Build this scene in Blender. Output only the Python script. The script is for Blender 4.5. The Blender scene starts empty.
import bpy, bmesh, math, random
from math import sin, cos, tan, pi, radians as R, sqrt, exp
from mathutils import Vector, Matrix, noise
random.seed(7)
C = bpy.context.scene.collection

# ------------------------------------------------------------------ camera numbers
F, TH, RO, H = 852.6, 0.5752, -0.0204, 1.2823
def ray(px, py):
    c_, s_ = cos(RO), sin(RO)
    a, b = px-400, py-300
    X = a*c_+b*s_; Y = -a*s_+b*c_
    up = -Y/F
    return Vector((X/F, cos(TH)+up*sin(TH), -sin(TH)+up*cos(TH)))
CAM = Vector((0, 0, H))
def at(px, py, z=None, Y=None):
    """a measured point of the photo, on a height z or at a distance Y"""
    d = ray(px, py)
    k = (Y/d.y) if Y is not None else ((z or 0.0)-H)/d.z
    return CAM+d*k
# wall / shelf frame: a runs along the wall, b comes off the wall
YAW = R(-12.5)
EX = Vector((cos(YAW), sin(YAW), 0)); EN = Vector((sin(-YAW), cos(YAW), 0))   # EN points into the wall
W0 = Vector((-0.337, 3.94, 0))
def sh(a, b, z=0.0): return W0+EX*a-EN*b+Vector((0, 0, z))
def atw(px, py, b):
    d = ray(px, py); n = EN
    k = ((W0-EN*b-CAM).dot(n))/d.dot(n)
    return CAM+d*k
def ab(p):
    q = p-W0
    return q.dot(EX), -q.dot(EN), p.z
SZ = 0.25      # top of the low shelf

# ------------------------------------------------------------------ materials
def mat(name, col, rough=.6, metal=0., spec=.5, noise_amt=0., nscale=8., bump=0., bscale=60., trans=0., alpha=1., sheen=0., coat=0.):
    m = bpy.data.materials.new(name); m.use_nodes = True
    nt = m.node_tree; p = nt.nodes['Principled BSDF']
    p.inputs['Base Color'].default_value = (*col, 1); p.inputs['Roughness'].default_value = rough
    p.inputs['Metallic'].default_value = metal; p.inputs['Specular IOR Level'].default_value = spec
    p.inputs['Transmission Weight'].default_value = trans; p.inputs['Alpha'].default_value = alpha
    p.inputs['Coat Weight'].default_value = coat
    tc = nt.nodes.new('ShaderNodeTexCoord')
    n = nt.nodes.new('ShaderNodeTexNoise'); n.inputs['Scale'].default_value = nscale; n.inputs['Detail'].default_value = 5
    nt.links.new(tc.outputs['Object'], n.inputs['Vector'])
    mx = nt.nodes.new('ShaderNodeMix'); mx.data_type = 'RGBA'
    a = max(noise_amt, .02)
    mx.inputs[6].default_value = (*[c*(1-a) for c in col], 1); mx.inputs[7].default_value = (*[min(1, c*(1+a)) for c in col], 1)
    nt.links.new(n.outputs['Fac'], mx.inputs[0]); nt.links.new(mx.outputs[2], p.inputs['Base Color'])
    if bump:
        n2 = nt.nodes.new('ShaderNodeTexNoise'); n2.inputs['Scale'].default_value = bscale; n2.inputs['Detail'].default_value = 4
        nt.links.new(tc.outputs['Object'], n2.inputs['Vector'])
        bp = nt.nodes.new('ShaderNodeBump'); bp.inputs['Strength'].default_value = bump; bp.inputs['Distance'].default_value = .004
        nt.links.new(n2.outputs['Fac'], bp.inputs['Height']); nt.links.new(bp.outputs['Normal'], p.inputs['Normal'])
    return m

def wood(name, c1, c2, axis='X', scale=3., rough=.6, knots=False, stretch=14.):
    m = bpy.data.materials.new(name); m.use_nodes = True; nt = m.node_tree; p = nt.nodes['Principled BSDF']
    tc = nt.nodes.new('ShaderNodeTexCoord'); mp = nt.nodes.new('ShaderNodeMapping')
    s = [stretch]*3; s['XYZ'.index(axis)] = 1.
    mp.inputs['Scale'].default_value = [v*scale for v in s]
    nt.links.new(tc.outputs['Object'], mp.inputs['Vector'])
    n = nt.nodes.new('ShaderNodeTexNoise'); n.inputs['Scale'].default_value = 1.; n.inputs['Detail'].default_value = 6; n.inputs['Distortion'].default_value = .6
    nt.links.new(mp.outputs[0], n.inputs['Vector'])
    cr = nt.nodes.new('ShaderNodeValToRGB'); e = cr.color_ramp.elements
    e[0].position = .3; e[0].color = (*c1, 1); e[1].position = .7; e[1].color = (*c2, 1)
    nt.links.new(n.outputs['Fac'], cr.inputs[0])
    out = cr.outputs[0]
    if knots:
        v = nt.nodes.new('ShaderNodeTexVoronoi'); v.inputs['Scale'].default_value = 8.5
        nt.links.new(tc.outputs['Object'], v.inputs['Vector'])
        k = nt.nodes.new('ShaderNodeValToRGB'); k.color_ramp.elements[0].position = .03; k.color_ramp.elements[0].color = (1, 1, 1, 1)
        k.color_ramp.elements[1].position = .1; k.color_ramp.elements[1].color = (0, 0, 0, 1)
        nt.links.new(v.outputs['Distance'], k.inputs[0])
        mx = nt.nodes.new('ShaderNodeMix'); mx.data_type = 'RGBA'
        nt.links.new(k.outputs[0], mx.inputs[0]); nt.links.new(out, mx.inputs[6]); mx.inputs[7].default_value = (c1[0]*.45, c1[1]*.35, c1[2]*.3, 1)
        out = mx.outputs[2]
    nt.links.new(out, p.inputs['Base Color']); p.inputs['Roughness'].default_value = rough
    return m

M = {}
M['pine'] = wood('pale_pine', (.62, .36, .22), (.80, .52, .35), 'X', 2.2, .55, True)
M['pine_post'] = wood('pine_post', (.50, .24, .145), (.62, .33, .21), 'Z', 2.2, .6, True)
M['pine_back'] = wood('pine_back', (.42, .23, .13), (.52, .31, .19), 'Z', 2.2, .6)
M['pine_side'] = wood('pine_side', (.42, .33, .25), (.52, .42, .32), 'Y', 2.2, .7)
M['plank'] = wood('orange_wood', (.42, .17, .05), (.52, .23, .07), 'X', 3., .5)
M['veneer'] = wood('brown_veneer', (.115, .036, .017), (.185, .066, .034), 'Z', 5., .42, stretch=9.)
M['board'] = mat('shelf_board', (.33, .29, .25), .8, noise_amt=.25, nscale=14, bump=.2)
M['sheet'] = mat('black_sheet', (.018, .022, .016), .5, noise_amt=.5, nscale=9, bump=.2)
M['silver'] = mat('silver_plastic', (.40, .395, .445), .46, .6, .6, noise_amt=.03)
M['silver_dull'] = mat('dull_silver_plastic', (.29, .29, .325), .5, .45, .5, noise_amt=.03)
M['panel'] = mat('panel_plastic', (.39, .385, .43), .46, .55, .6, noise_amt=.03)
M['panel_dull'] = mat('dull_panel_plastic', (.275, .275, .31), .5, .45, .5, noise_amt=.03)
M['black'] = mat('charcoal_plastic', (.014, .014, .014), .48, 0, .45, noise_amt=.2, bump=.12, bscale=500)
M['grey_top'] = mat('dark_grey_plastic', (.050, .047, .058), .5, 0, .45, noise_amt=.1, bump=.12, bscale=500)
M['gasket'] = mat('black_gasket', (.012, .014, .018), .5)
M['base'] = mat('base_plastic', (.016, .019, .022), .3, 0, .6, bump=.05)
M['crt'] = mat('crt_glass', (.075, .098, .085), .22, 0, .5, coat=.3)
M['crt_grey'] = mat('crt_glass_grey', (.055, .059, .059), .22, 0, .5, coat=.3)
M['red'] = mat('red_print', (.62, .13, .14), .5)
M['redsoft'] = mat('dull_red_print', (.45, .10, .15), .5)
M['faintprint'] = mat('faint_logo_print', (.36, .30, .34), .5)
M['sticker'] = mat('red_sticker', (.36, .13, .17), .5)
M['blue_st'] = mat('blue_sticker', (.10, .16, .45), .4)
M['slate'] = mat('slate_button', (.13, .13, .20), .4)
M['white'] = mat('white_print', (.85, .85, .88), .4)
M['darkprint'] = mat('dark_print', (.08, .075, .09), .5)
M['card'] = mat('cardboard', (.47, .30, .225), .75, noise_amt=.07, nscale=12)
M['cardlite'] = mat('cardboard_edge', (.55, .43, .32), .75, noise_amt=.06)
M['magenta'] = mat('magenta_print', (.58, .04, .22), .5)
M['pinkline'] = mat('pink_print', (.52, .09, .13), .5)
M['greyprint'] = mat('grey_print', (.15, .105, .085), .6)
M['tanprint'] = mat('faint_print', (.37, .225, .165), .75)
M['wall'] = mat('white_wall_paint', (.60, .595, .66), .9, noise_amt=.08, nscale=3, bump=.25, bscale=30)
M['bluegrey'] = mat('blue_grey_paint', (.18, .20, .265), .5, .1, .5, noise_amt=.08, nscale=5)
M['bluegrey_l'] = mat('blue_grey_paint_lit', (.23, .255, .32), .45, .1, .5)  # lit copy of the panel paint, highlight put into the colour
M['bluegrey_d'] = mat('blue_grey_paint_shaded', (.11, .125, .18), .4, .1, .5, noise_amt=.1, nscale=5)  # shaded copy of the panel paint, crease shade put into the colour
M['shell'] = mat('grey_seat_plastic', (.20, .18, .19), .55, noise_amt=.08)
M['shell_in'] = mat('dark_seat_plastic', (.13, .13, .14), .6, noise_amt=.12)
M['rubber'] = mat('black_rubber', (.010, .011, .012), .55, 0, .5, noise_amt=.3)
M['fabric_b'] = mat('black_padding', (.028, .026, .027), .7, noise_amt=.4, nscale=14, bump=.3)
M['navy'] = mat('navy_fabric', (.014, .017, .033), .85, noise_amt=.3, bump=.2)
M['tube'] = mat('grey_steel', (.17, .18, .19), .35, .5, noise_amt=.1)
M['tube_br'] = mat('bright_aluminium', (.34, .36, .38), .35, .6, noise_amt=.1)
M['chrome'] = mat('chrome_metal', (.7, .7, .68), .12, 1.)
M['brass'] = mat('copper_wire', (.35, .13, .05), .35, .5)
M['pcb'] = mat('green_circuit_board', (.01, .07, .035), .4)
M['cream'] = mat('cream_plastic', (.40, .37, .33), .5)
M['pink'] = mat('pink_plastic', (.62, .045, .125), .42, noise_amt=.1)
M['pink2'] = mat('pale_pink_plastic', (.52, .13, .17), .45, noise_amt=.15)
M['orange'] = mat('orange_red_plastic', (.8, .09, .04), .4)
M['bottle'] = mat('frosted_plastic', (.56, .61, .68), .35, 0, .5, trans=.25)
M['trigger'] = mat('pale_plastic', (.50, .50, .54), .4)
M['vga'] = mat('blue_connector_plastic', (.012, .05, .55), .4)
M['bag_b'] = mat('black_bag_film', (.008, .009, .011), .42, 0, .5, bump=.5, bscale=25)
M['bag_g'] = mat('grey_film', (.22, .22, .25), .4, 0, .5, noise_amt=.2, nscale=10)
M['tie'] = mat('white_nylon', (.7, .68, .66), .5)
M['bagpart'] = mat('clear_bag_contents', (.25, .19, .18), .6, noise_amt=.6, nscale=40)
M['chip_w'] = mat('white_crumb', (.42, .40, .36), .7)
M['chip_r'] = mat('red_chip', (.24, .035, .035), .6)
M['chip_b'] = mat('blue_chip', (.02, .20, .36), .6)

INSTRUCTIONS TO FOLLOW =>
Begin with the first line of the listing and copy exactly through the line that contains "C = bpy.context.scene.collection", please, keeping both ends and leaving out everything after.

SOLUTION FOR THIS EXERCISE =>
Build this scene in Blender. Output only the Python script. The script is for Blender 4.5. The Blender scene starts empty.
import bpy, bmesh, math, random
from math import sin, cos, tan, pi, radians as R, sqrt, exp
from mathutils import Vector, Matrix, noise
random.seed(7)
C = bpy.context.scene.collection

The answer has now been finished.